Above all, in light of the theme of this Mission Commission consultation, we celebrated the potential revealed by attention to the concept of ‘polycentric mission’. In welcoming the insights of those who have suggested that this could be extended to incorporate closely related concepts, we encourage deeper and ongoing reflection upon the theme. This would include a polyphonic mission conversation, poly-directional mission, poly-generational, cruci-centric or Christo-centric mission postures, and unity in missions.

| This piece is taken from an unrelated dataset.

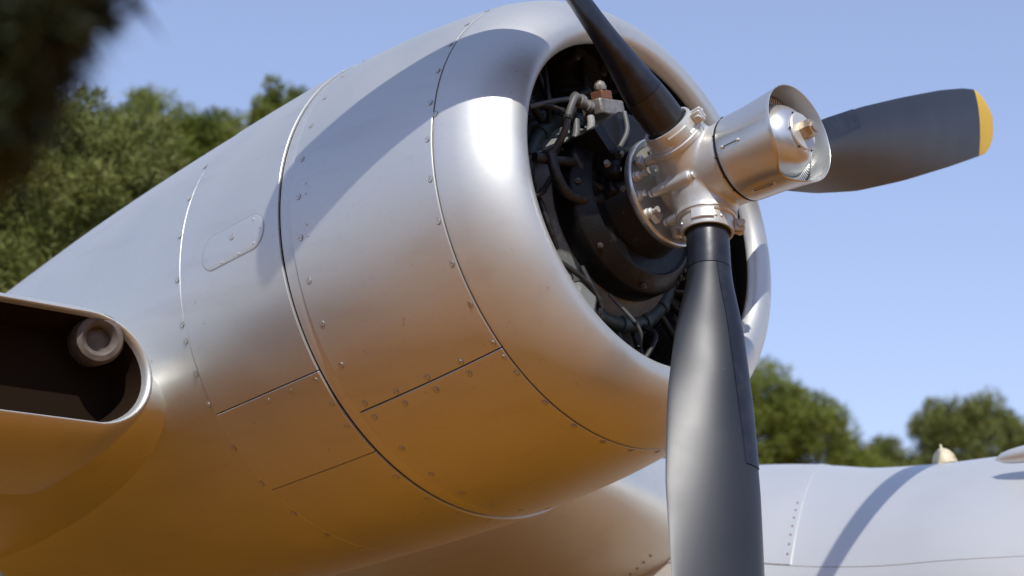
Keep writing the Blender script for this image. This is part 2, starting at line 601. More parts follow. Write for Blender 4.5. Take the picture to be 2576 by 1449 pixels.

Taken together with the notions of polycentric mission and ‘mission from everywhere to everywhere’, these closely-related ideas point to the relativising of all centres of influence and power in light of the claims of the cross and of Christ. This extends over all competing loyalties, whether ethnic, cultural, national, political, generational, denominational, or organisational, and offers a re-centring of a united polyphonic missional conversation.

IN CONCLUSION

Thankful for all that the Lord of the nations showed us over our days together, we left members of the consultation with questions rather than a final summary statement, inviting others to add their voices to an ongoing global conversation:

  1. How are we to remain faithfully and self-critically open to the transforming influence of the Bible upon our missions practice, as it is read in context?
  2. How can we encourage patterns of missionary spirituality that equip and enable us to the practice of radical love of others so that we can better hear and understand their alternative and diverse voices in a global polyphonic chorus of worship and witness?
  3. In what ways can we ensure that our exploration of ‘polycentric mission’ in this consultation continues to inform our understanding of contemporary mission practice and theology?
  4. In what ways might a trinitarian understanding of God’s mission ensure the adequacy of our expressions of the polycentric and polyphonic nature of global missions?

Members of the Editorial Committee (Felipe Byun, Samuel Escobar, Darrell Jackson, Ruth W.)